Starting at the first line of the listing below, repeat each line up to and including the one containing "random.seed(4)". Leave out pictures.

SUPPLIED INFORMATION:
------------------------------
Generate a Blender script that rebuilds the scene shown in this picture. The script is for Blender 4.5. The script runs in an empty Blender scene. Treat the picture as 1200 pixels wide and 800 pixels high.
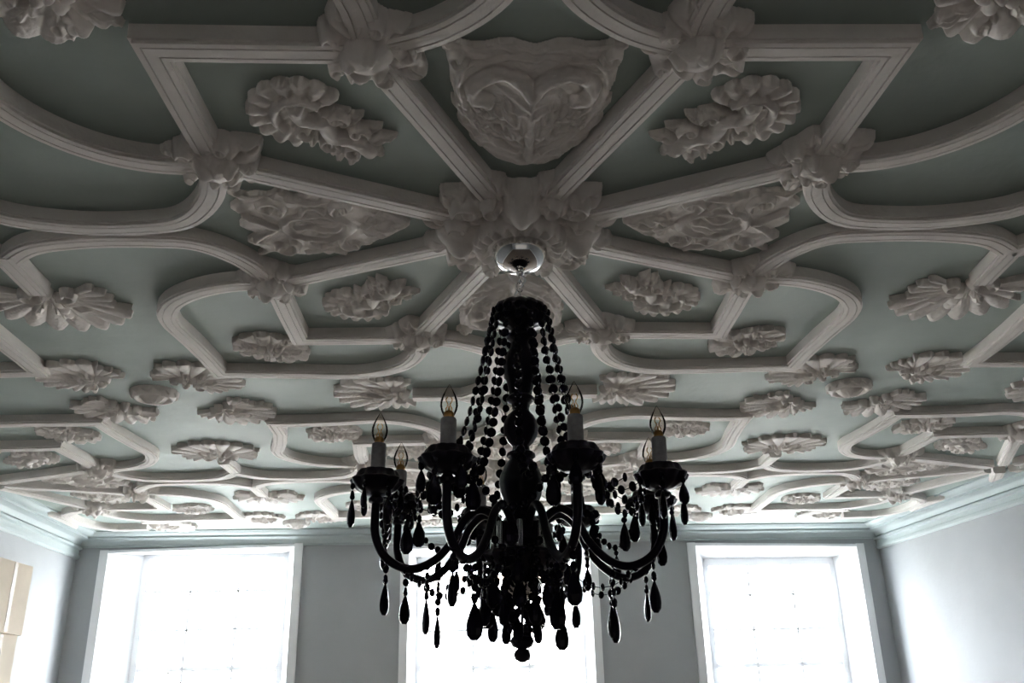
import bpy, math, random, bmesh
import numpy as np
from math import sin, cos, pi, radians, sqrt, atan2
from mathutils import Vector, Matrix
random.seed(4)

# ------------------------------------------------------------------ constants
CAMZ = 1.5
CEIL = 3.1
HC = CEIL-CAMZ
FPX, PITCH, YAW, ROLL = 1062.2, 0.3771, 0.0336, 0.0238
R = 1.0524
CX, CY = 0.128, 2.863
P = 3.6
sc = bpy.context.scene
col = sc.collection
# room plan (wall inner faces), slightly out of square as old rooms are
BL = Vector((-3.98, 9.06)); BR = Vector((4.05, 9.37)); FL = Vector((-3.42, -2.6)); FR = Vector((5.20, -2.6))
ROOM = [FL, FR, BR, BL]   # counter-clockwise -> inside is on the left

def proj(X, Y, Z):
    x = X*cos(YAW)-Y*sin(YAW); y = X*sin(YAW)+Y*cos(YAW)
    d = y*cos(PITCH)+Z*sin(PITCH); u = -y*sin(PITCH)+Z*cos(PITCH)
    a = FPX*x/d; b = FPX*u/d
    return 600+a*cos(ROLL)-b*sin(ROLL), 400-(a*sin(ROLL)+b*cos(ROLL))
def ray(px, py):
    a2 = px-600; b2 = 400-py
    a = a2*cos(ROLL)+b2*sin(ROLL); b = -a2*sin(ROLL)+b2*cos(ROLL)
    y_ = FPX*cos(PITCH)-b*sin(PITCH); Z = FPX*sin(PITCH)+b*cos(PITCH)
    return Vector((a*cos(YAW)+y_*sin(YAW), -a*sin(YAW)+y_*cos(YAW), Z))

# survey of the (hand-made, irregular) ceiling: nominal pattern coordinate -> surveyed position
SURV = [((0,0),(608,262)),((-.924,-.383),(250,170)),((.924,-.383),(955,172)),((-.383,-.924),(418,48)),((.383,-.924),(828,42)),
((-.924,.383),(322,325)),((.924,.383),(877,319)),((-.383,.924),(484,388)),((.383,.924),(710,380)),
((-.924,-.924),(185,45)),((.924,-.924),(1045,45)),((-.924,.924),(355,390)),((.924,.924),(838,384)),((-1.4,1.4),(263,428)),((1.4,1.4),(925,420)),
((-1.8,1.8),(172,458)),((1.8,1.8),(995,450)),((-1.8,.5),(42,330)),((1.8,.5),(1155,318)),((-.72,1.8),(435,458)),((.72,1.8),(745,452)),
((-1.4,2.2),(335,490)),((1.4,2.2),(868,483)),((-1.8,2.88),(250,525)),((1.8,2.88),(920,517)),((-2.2,1.4),(45,425)),((2.2,1.4),(1145,415)),
((0,-.67),(627,118)),((-.67,0),(378,257)),((.67,0),(832,252)),((-1.3,0),(180,264)),((1.3,0),(1010,258)),
((-2.2,2.2),(110,487)),((2.2,2.2),(1055,480))]
ctrl = []
for (u, v), (x, y) in SURV:
    r = ray(x, y); s = HC/r.z
    ctrl.append((u, v, (r.x*s-CX)/R-u, (r.y*s-CY)/R-v))
ctrl = np.array(ctrl)
def warp(u, v):
    d2 = (ctrl[:, 0]-u)**2+(ctrl[:, 1]-v)**2
    w = np.exp(-d2/(2*0.30**2)); s = w.sum()+0.25
    return u+float((w*ctrl[:, 2]).sum()/s), v+float((w*ctrl[:, 3]).sum()/s)

# ------------------------------------------------------------------ materials
def mat(name, base, rough=0.6, metal=0.0, var=0.0, vscale=3.0, bump=0.0, bscale=20.0, spec=None):
    m = bpy.data.materials.new(name); m.use_nodes = True
    nt = m.node_tree; b = nt.nodes['Principled BSDF']
    b.inputs['Base Color'].default_value = (*base, 1)
    b.inputs['Roughness'].default_value = rough
    b.inputs['Metallic'].default_value = metal
    if spec is not None: b.inputs['Specular IOR Level'].default_value = spec
    tc = nt.nodes.new('ShaderNodeTexCoord')
    if var > 0:
        n = nt.nodes.new('ShaderNodeTexNoise'); n.inputs['Scale'].default_value = vscale
        n.inputs['Detail'].default_value = 6
        nt.links.new(tc.outputs['Object'], n.inputs['Vector'])
        r = nt.nodes.new('ShaderNodeValToRGB')
        r.color_ramp.elements[0].position = 0.3; r.color_ramp.elements[1].position = 0.7
        r.color_ramp.elements[0].color = (*[c*(1-var) for c in base], 1)
        r.color_ramp.elements[1].color = (*[min(1, c*(1+var)) for c in base], 1)
        nt.links.new(n.outputs['Fac'], r.inputs['Fac'])
        nt.links.new(r.outputs['Color'], b.inputs['Base Color'])
    if bump > 0:
        n2 = nt.nodes.new('ShaderNodeTexNoise'); n2.inputs['Scale'].default_value = bscale
        n2.inputs['Detail'].default_value = 5
        nt.links.new(tc.outputs['Object'], n2.inputs['Vector'])
        bp = nt.nodes.new('ShaderNodeBump'); bp.inputs['Strength'].default_value = bump
        bp.inputs['Distance'].default_value = 0.02
        nt.links.new(n2.outputs['Fac'], bp.inputs['Height'])
        nt.links.new(bp.outputs['Normal'], b.inputs['Normal'])
    return m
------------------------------
SOLUTION BELOW:
Generate a Blender script that rebuilds the scene shown in this picture. The script is for Blender 4.5. The script runs in an empty Blender scene. Treat the picture as 1200 pixels wide and 800 pixels high.
import bpy, math, random, bmesh
import numpy as np
from math import sin, cos, pi, radians, sqrt, atan2
from mathutils import Vector, Matrix
random.seed(4)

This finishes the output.